White House All-Stars

That tireless sports fan, Richard Milhous Nixon, has been at it again. Since he proved ineffective in dealing with football futures earlier this year (his diagrammed play did not keep the Miami Dolphins from losing 24-3 to the Dallas Cowboys in the Super Bowl), he turned this time to baseball past. At the behest of an RKO General radio reporter, and later in a bylined article for the Associated Press, President Nixon elaborately documented his choices for an alltime, All-Star baseball team.

With help from another eminent baseball authority, Son-in-Law David Eisenhower, who compiled player statistics in 1970 for the then Washington Senators, the President picked two separate teams, pre-and post-World War II, for each league. He explained his choices in some 2,800 words that re flected both a sure grasp of sport cliches and his own brand of rhetoric. He repeatedly used the term "get the nod" and said of a choice: "I have always had enormous respect for him, not only as a fine player but as a leader of men."

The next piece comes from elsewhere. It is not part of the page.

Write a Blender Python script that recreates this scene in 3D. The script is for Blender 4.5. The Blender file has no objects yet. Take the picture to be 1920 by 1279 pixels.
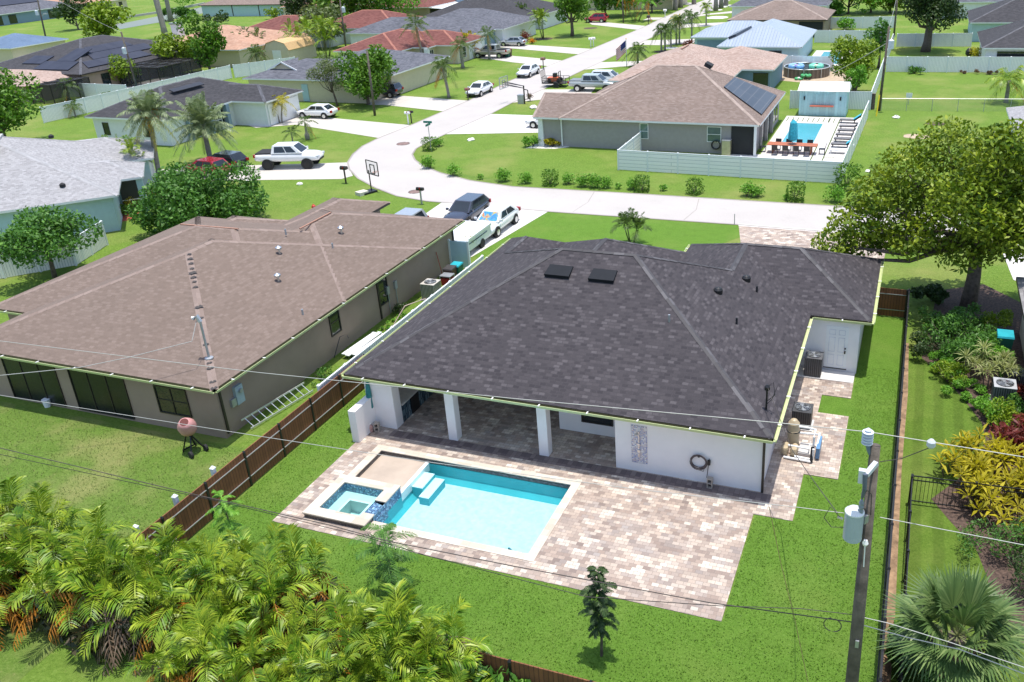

In general, the President's selections were obvious enough (Babe Ruth, Joe DiMaggio, Willie Mays and the like). They spread across a movie infantry-platoon ethnic spectrum. As New York Times Columnist Red Smith noted, Nixon "saluted young and old, white and black, Latin and Nordic, lefthander and righthander, Catholic and WASP, Jew and American Indian." No one would be offended, except perhaps a handful of Liechtensteiner and Tibetan diamond buffs.